Daniel Auteuil et Guillaume Canet.

Comme tous les films qui reposent sur une bonne idée, mais sur une seule, deux heures, c’est trop long. Rapidement, l’idée qui paraissait géniale s’épuise, laissant dans son sillage des longueurs, des trous, des chutes de rythme, des temps morts et un peu d’ennui. C’est ce qui arrive avec cette « Belle Époque » où un homme âgé revit, grâce à la magie d’une reconstitution en studio, l’heureux jour où il a rencontré sa femme en 1974.

Doria Tillier : le sourire plus radieux depuis la Julia Roberts de « Pretty Woman ».

C’est loin d’être mauvais. Il y a même çà et là de beaux moments de cinéma, parfois drôles, parfais touchants. Mais ce n’est pas un grand film. Les « réussite totale » et autres « absolument magistral » qu’a lancés une partie de la critique ne me paraissent absolument pas mérités. D’autant que la fin est banale, sage et vertueuse. La morale est sauve. Bref, je suis un peu déçu et vous m’en voyez désolé, car j’attendais davantage de ce deuxième film de Nicolas Bedos.

Cela dit, les comédiens sont excellents. À commencer par Daniel Auteuil, qui trouve ici un rôle à la mesure de son talent. Guillaume Canet, que je n’aime pas toujours comme comédien, est excellent dans ce personnage de producteur qui se prend pour Dieu. Et la sublime Doria Tillier illumine l’écran dès qu’elle apparaît. Le cinéma n’avait pas connu de sourire plus radieux depuis la Julia Roberts de « Pretty Woman ».

Van Gogh, chefs-d’œuvre et selfies

On peut voir « Imagine Van Gogh » au centre Arsenal art contemporain.

J’ai longtemps eu dans ma chambre d’adolescent, au sous-sol de la maison familiale, une reproduction de Van Gogh, celle de la chambre de l’auberge Ravoux. J’adorais la peinture de ce génie fou mais sublime, qui du fond de sa détresse nous faisait découvrir la beauté du monde. Soixante ans plus tard, il reste mon peintre favori. Pourtant, l’exposition immersive « Van Gogh, La nuit étoilée », que j’ai vue cette année à l’Atelier des lumières à Paris, m’avait un peu déçu. Je l’avais trouvée nettement moins inspirée que celle consacrée à Gustav Klimt l’année précédente.

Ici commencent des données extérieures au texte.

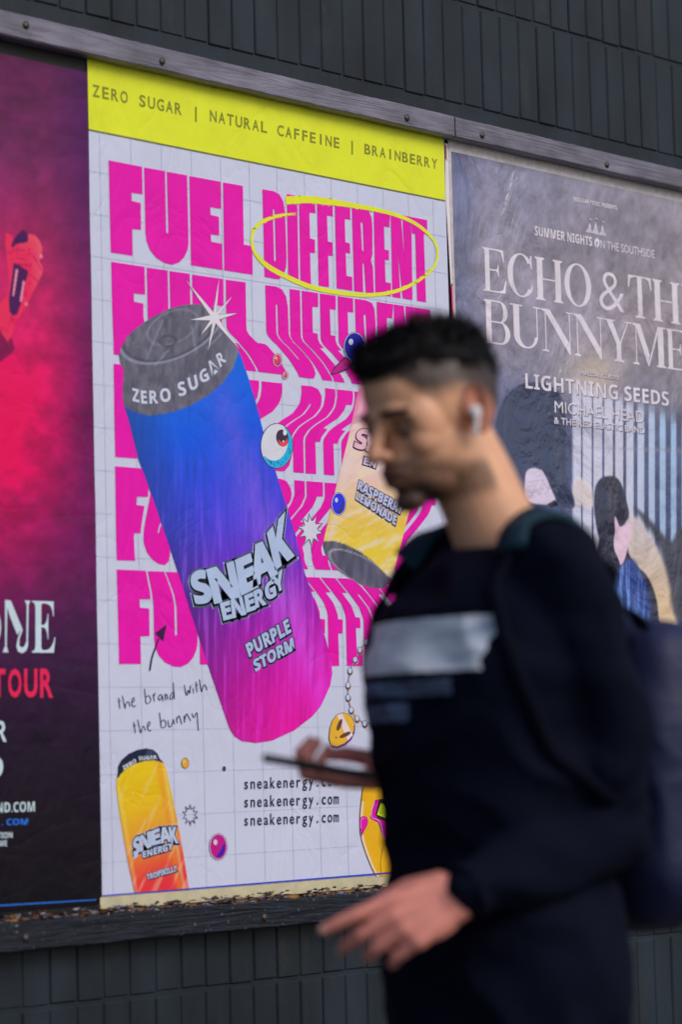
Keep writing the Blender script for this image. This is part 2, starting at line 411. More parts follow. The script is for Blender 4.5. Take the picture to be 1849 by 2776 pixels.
# fleck the lower batten with pale chips
nt = wood_lo.node_tree; n_, l_ = nt.nodes, nt.links
geo = n_.new('ShaderNodeNewGeometry'); vo = n_.new('ShaderNodeTexNoise'); vo.inputs['Scale'].default_value = 170; vo.inputs['Detail'].default_value = 2
l_.new(geo.outputs['Position'], vo.inputs['Vector']); cr_ = n_.new('ShaderNodeValToRGB'); cr_.color_ramp.elements[0].position = 0.68; cr_.color_ramp.elements[1].position = 0.73
l_.new(vo.outputs['Fac'], cr_.inputs[0]); mxn = n_.new('ShaderNodeMix'); mxn.data_type = 'RGBA'
bs = n_['Principled BSDF']; old = bs.inputs['Base Color'].links[0].from_socket
l_.new(cr_.outputs[0], mxn.inputs[0]); l_.new(old, mxn.inputs[6]); mxn.inputs[7].default_value = (0.16, 0.18, 0.24, 1); l_.new(mxn.outputs[2], bs.inputs['Base Color'])
metal = newmat('rusty_screw', (0.10, 0.085, 0.08), 0.45, 0.5, metal=0.7, specs=[(200, 3, 0, 0.5, 0.0006, (1, 1, 1), False)])

def batten(name, X0, X1, ztop, zbot, yf, m, label, seed, screws):
    n = int((X1 - X0) / 0.008); bm = bmesh.new(); ring = []
    for i in range(n + 1):
        x = X0 + (X1 - X0) * i / n
        w = lambda k: (noise.noise(Vector((x * 9, k, seed))) * 0.0014 + noise.noise(Vector((x * 60, k + 5, seed))) * 0.0009)
        prof = [(0.012, ztop + w(0)), (yf + 0.003, ztop + w(0)), (yf, ztop - 0.003 + w(0)), (yf + w(3) * .4, (ztop + zbot) / 2), (yf, zbot + 0.003 + w(1)), (yf + 0.004, zbot + w(1)), (0.012, zbot + w(1))]
        ring.append([bm.verts.new((x, a, b)) for a, b in prof])
    for i in range(n):
        for j in range(6): bm.faces.new((ring[i][j], ring[i + 1][j], ring[i + 1][j + 1], ring[i][j + 1]))
        bm.faces.new((ring[i][6], ring[i + 1][6], ring[i + 1][0], ring[i][0]))
    bm.faces.new(ring[0]); bm.faces.new(ring[-1][::-1])
    bmesh.ops.recalc_face_normals(bm, faces=bm.faces[:])
    me = bpy.data.meshes.new(name); bm.to_mesh(me); bm.free()
    o = link(name, me, None, [m]); tag(o, label, 'batten', 'painted battens framing the posters')
    for (x, y) in screws:
        X, Z = wall(x, y, yf)
        bm = bmesh.new(); bmesh.ops.create_uvsphere(bm, u_segments=14, v_segments=8, radius=0.0052)
        for v in bm.verts: v.co = Vector((v.co.x, v.co.z * 0.45, v.co.y))
        bmesh.ops.create_cone(bm, cap_ends=True, segments=14, radius1=0.0075, radius2=0.0075, depth=0.0012, matrix=Matrix.Rotation(math.pi / 2, 4, 'X'))
        me = bpy.data.meshes.new('screw'); bm.to_mesh(me); bm.free()
        for p in me.polygons: p.use_smooth = True
        sc_ = link('screw', me, None, [metal]); sc_.location = (float(X), yf - 0.001, float(Z)); sc_.parent = o
    return o
YF = -0.028
def zrow(x, y, Y): return float(wall(x, y, Y)[1])
ut = (zrow(0, 28, YF) + zrow(1849, 460, YF)) / 2; ub = (zrow(0, 92, YF) + zrow(1849, 514, YF)) / 2
lt = (zrow(0, 2497, YF) + zrow(900, 2430, YF)) / 2; lb = (zrow(0, 2578, YF) + zrow(850, 2508, YF)) / 2
xj = float(wall(1233, 330, YF)[0])
batten('wooden_batten', wx0 - 0.5, xj - 0.0015, ut, ub, YF, wood_up, 'weathered grey painted batten above the yellow banner and purple poster', 1, [(439, 168), (1103, 321), (70, 70)])
batten('wooden_batten', xj + 0.0015, wx1 + 0.5, ut - 0.0005, ub, YF - 0.001, wood_up, 'weathered grey painted batten above the crumpled grey concert poster', 2, [(1307, 368), (1645, 448)])
batten('wooden_batten', wx0 - 0.5, wx1 + 0.5, lt, lb, YF, wood_lo, 'dark flaking batten under the posters, above the lower bricks', 3, [(717, 2486), (70, 2542), (1700, 2440)])

# crust of torn paper layers on the ledge over the lower batten
ledge_z = lt
bm = bmesh.new()
cl = bm.loops.layers.color.new('Col')
pal = [(0.34, 0.16, 0.035), (0.24, 0.10, 0.03), (0.10, 0.05, 0.03), (0.55, 0.54, 0.60), (0.02, 0.02, 0.03), (0.5, 0.34, 0.14), (0.03, 0.03, 0.05), (0.45, 0.46, 0.55)]
x = wx0
while x < wx1:
    for k in range(2):
        if noise.noise(Vector((x * 14, k * 3, 2))) < -.22: continue
        cx = x + random.uniform(0, .012); cz = ledge_z + random.triangular(-0.004, 0.016, 0.003); cy = random.uniform(YF + 0.004, -0.003)
        w, h = random.uniform(.002, .013) , random.uniform(.0008, .0032)
        an = random.uniform(-.4, .4); vs2 = []
        c = random.choice(pal)
        for q in range(6):
            t = q / 6 * 2 * math.pi; rr = random.uniform(.55, 1.2)
            vs2.append(bm.verts.new((cx + math.cos(t + an) * w * rr, cy + random.uniform(-.003, .003), cz + math.sin(t) * h * rr)))
        ctr = bm.verts.new((cx, cy - random.uniform(0.001, 0.004), cz))
        for q in range(6):
            f = bm.faces.new((vs2[q], vs2[(q + 1) % 6], ctr))
            for lp in f.loops: lp[cl] = (*c, 1)
    x += 0.0032
me = bpy.data.meshes.new('torn_paper_crust'); bm.to_mesh(me); bm.free()
crust_m = newmat('old_paper', (0.2, 0.1, 0.05), 0.5, 0.5, attr='Col')
o = link('torn_paper_crust', me, None, [crust_m]); tag(o, 'crust of torn brown and white paper on the ledge under the posters', 'paper scraps', kind='stuff')
o2 = link('paper_layers', box_mesh('paper_layers', wx0, wx1, -0.007, 0.002, ledge_z - 0.006, ZG - 15.09 * S), None,
          [newmat('brown_paper', (0.26, 0.13, 0.035), 0.6, 0.4, specs=[(50, 5, 0.5, 1, 0.004, (1, 1, 2), False)], mott=(30, 0.7, 5, (1, 1, 2)))])
tag(o2, 'thick brown layers of old paste and paper along the poster ledge', 'old paper')

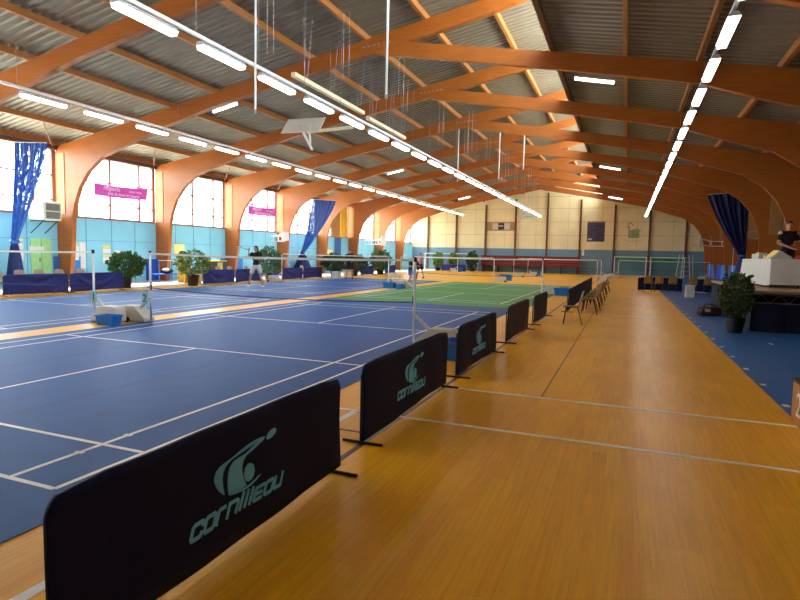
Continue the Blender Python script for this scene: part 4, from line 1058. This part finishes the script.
# ------------------------------------------------------------------ people
def person(label, loc, rz, J, shirt, short, shoes, hair, sleeve=.6, leg_cover=.45, scale=1., long_hair=False, fine=.012, lean=0.):
    r = thing('person', label, 'person', loc, rz)
    b = MB(); V = Vector; s = scale
    J = {k: V(v)*s for k, v in J.items()}
    pel, che, nec, hea = J['pelvis'], J['chest'], J['neck'], J['head']
    b.ell(pel, (.155*s, .105*s, .12*s)); b.cap(pel, .115*s, (pel+che)/2, .11*s); b.cap((pel+che)/2, .11*s, che, .125*s); b.ell(che, (.17*s, .11*s, .16*s))
    b.cap(che+V((0,0,.1))*s, .075*s, nec, .055*s); b.cap(nec, .052*s, hea-V((0,0,.06))*s, .05*s)
    b.ell(hea, (.073*s, .092*s, .112*s)); fd = V(J['face']).normalized() if 'face' in J else V((0,-1,0))
    sd = fd.cross(V((0,0,1))).normalized()
    b.ell(hea+fd*.02*s-V((0,0,.06))*s, (.052*s, .06*s, .06*s)); b.cap(hea+fd*.08*s+V((0,0,.015))*s, .011*s, hea+fd*.105*s-V((0,0,.02))*s, .015*s, 8)
    for q in (-1, 1): b.ell(hea+sd*q*.074*s, (.014*s, .022*s, .034*s))
    for q in ('l', 'r'):
        hp, kn, an, sh, el, wr_ = [J[k+q] for k in ('hip', 'knee', 'ank', 'sho', 'elb', 'wri')]
        b.cap(hp, .088*s, kn, .056*s); b.cap(kn, .055*s, kn*.65+an*.35, .056*s); b.cap(kn*.65+an*.35, .056*s, an, .036*s)
        b.cap(an, .04*s, an+V((0, -.12, -.045))*s, .03*s)
        b.cap(che+V((0,0,.09))*s, .07*s, sh, .062*s); b.cap(sh, .056*s, el, .04*s); b.cap(el, .041*s, wr_, .027*s)
        hd = (wr_-el).normalized()
        pu = hd.cross(V((0, 0, 1)))
        pu = pu.normalized() if pu.length > .1 else V((1, 0, 0)); pn = hd.cross(pu).normalized()
        b.cap(wr_, .026*s, wr_+hd*.07*s, .03*s)
        for k in range(4):
            o_ = wr_+hd*.075*s+pu*(k-1.5)*.019*s; ln_ = (.062, .074, .07, .052)[k]*s
            m_ = o_+hd*ln_*.55; b.cap(o_, .0095*s, m_, .009*s, 6); b.cap(m_, .009*s, m_+(hd*.6-pn*.8).normalized()*ln_*.55, .008*s, 6)
        th_ = wr_+hd*.025*s+pu*.03*s; t2 = th_+(hd*.7+pu*.7)*.036*s; b.cap(th_, .012*s, t2, .01*s, 6); b.cap(t2, .01*s, t2+(hd-pn*.5)*.022*s, .009*s, 6)
    b.build('body', 'skin', r, remesh=fine*s)
    c = MB(); c.ell(pel+V((0,0,.04))*s, (.165*s, .12*s, .1*s)); c.cap(pel+V((0,0,.06))*s, .128*s, (pel+che)/2, .124*s); c.cap((pel+che)/2, .124*s, che, .14*s); c.ell(che, (.185*s, .125*s, .17*s))
    c.cap(che+V((0,0,.12))*s, .08*s, nec-V((0,0,.01))*s, .062*s)
    for q in ('l', 'r'):
        sh, el = J['sho'+q], J['elb'+q]; c.cap(che+V((0,0,.09))*s, .085*s, sh, .075*s); c.cap(sh, .072*s, sh+(el-sh)*sleeve, .062*s)
    c.build('shirt', shirt, r, remesh=.016*s)
    c = MB(); c.ell(pel-V((0,0,.02))*s, (.172*s, .125*s, .13*s))
    for q in ('l', 'r'):
        hp, kn, an = J['hip'+q], J['knee'+q], J['ank'+q]
        if leg_cover <= 1: c.cap(hp, .108*s, hp+(kn-hp)*leg_cover*1.4, .1*s)
        else: c.cap(hp, .105*s, kn, .075*s); c.cap(kn, .075*s, an, .058*s)
    c.build('shorts' if leg_cover <= 1 else 'trousers', short, r, remesh=.016*s)
    for q in ('l', 'r'):
        an = J['ank'+q]
        MB().ell(an+V((0, -.06, -.045))*s, (.05*s, .135*s, .045*s), 14, 8).build('shoe', shoes, r, smooth=True)
    h = MB(); h.ell(hea-fd*.018*s+V((0,0,.03))*s, (.082*s, .092*s, .1*s)); h.ell(hea+fd*.03*s+V((0,0,.088))*s, (.068*s, .06*s, .032*s))
    if long_hair: h.cap(hea-fd*.08*s, .05*s, hea-fd*.13*s-V((0,0,.16))*s, .025*s)
    h.build('hair', hair, r, remesh=.012*s)
    for q in (-1, 1):
        MB().ell(hea+fd*.084*s+sd*q*.03*s+V((0,0,.01))*s, (.011*s, .009*s, .008*s), 8, 6).build('eye', 'ink', r, smooth=True)
    MB().ell(hea+fd*.092*s-V((0,0,.055))*s, (.022*s, .01*s, .007*s), 8, 6).build('mouth', 'lips', r, smooth=True)
    return r
STD = dict(pelvis=(0,0,.95), chest=(0,0,1.28), neck=(0,0,1.49), head=(0,-.02,1.64), hipl=(.09,0,.92), hipr=(-.09,0,.92), kneel=(.11,-.02,.5), kneer=(-.11,-.02,.5), ankl=(.12,0,.09), ankr=(-.12,0,.09),
           shol=(.18,0,1.42), shor=(-.18,0,1.42), elbl=(.26,.02,1.15), elbr=(-.26,.02,1.15), wril=(.24,-.15,.95), wrir=(-.24,-.15,.95), face=(0,-1,0))
def pose(**k): d = dict(STD); d.update(k); return d
def racket(label, loc, d, up_):
    r = thing('badminton_racket', label, 'racket', loc)
    d = Vector(d).normalized(); u = Vector(up_).normalized(); n_ = d.cross(u).normalized()
    MB().tube([d*-.07, d*.12], .015, 7).build('grip', 'black_rubber', r); MB().tube([d*.12, d*.44], .006, 6).build('shaft', 'steel_dark', r)
    MB().tube([d*(.56+.13*cos(a))+n_*.1*sin(a) for a in [i*2*pi/18 for i in range(19)]], .009, 5, False).build('head_frame', 'steel_dark', r)
    m = MB()
    for k in range(-4, 5):
        x = k*.022; hh = .12*sqrt(max(0, 1-(x/.1)**2)); m.tube([d*(.56-hh)+n_*x, d*(.56+hh)+n_*x], .0015, 3); yy = k*.028; ww = .1*sqrt(max(0, 1-(yy/.13)**2)); m.tube([d*(.56+yy)-n_*ww, d*(.56+yy)+n_*ww], .0015, 3)
    m.build('strings', 'paint_white', r)
# woman in white shorts, seen from the back-left, legs apart
person('person in black shirt and white shorts standing with legs apart on the blue mat', (-12.0, 18.5, .006), .35,
       pose(ankl=(.3,0,.09), ankr=(-.3,0,.09), kneel=(.22,-.05,.5), kneer=(-.22,-.05,.5), pelvis=(0,0,.93), hipl=(.1,0,.9), hipr=(-.1,0,.9), elbl=(.25,-.1,1.18), wril=(.05,-.24,1.2), elbr=(-.3,-.1,1.3), wrir=(-.24,-.2,1.55), face=(-.5,-.8,0)),
       'shirt_black', 'shorts_white', 'shoe_white', 'hair_dark', scale=1.06, long_hair=True)
racket('dark racket raised at the shoulder of the player in white shorts', (-12.27, 18.2, 1.7), (-.05, -.9, .2), (0, 1, .2))
person('person in black shirt and dark shorts standing on the blue mat below the windows', (-12.85, 29.4, .006), .2,
       pose(ankl=(.2,0,.09), ankr=(-.2,0,.09), kneel=(.16,-.03,.5), kneer=(-.15,-.03,.5), elbl=(.27,-.05,1.16), wril=(.2,-.22,1.05)),
       'shirt_black', 'shorts_dark', 'shoe_black', 'hair_dark', scale=1.07)
person('person in dark clothes half hidden behind the near net post', (-7.0, 25.2, .006), .8,
       pose(pelvis=(0,.1,.8), hipl=(.1,.1,.78), hipr=(-.1,.1,.78), chest=(0,-.1,1.08), neck=(0,-.2,1.24), head=(0,-.26,1.37), kneel=(.16,-.15,.46), kneer=(-.16,-.15,.46), ankl=(.2,.05,.09), ankr=(-.2,.05,.09), shol=(.18,-.14,1.2), shor=(-.18,-.14,1.2), elbl=(.27,-.25,.98), elbr=(-.27,-.25,.98), wril=(.15,-.45,1.0), wrir=(-.15,-.45,1.0)),
       'shirt_navy', 'pad_blue', 'shoe_white', 'hair_dark', scale=1.03)
person('person in pink top raising a racket behind the near net post', (-9.95, 34.6, 0), -.3,
       pose(elbl=(.34,-.1,1.55), wril=(.3,-.15,1.8), ankl=(.22,.1,.09), ankr=(-.2,-.1,.09), kneel=(.17,0,.5), kneer=(-.15,-.1,.5)),
       'shirt_pink', 'shorts_dark', 'shoe_black', 'hair_dark', scale=1.0)
racket('dark racket held up by the player in pink', (-9.62, 34.36, 1.92), (.25, 0, .9), (0, 1, 0))
# man at the table on the stage
person('man in navy shirt with light shoulders standing at the white table on the stage', (8.05, 17.95, .97), .25,
       pose(elbl=(.27,-.05,1.14), wril=(.02,-.28,1.08), elbr=(-.27,-.05,1.14), wrir=(-.02,-.26,1.0), head=(-.01,-.05,1.63), face=(-.35,-.9,-.25)),
       'shirt_navy', 'trousers_navy', 'shoe_black', 'hair_dark', scale=1.1, leg_cover=2, fine=.009)
man = [o for o in C.objects if o.name.startswith('person')][-1] if False else max((o for o in C.objects if o.get('category') == 'person'), key=lambda o: o.location.x)
for q in (-1, 1):
    MB().ell((q*.222, .0, 1.55), (.066, .082, .085), 14, 9).build('shoulder_panel', 'shoulder_pale', man, smooth=True)

# ------------------------------------------------------------------ world + view
wd = bpy.data.worlds.new('world'); SC.world = wd; wd.use_nodes = True
bgd = wd.node_tree.nodes['Background']
bgd.inputs[0].default_value = (.86, .94, 1.0, 1); bgd.inputs[1].default_value = 9.0
sun = bpy.data.lights.new('sun', 'SUN'); sun.energy = 40; sun.angle = .012; sun.color = (1, .97, .9)
so = bpy.data.objects.new('sun', sun); C.objects.link(so); so.location = (-60, -40, 60)
el, az = radians(60), radians(-1)
so.rotation_euler = Vector((cos(el)*cos(az), cos(el)*sin(az), -sin(el))).to_track_quat('-Z', 'Y').to_euler()
SC.view_settings.view_transform = 'Standard'; SC.view_settings.look = 'None'; SC.view_settings.gamma = 1
SC.view_settings.use_curve_mapping = False
SC.view_settings.exposure = 0.68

Quand j’ai su que le grand peintre néerlandais passerait l’hiver à Montréal, j’ai craint qu’il s’agisse de la même exposition. Mais ce n’est pas le cas. « Imagine Van Gogh », qu’on peut voir au centre Arsenal art contemporain, est aussi une exposition immersive. Comme à l’Atelier des lumières ou aux Baux-de-Provence, on peut donc se promener entourée d’images géantes tirées de tableaux et projetées sur les murs. Mais j’ai trouvé la réalisation d’Annabelle Mauger et de Julien Baron bien plus réussie.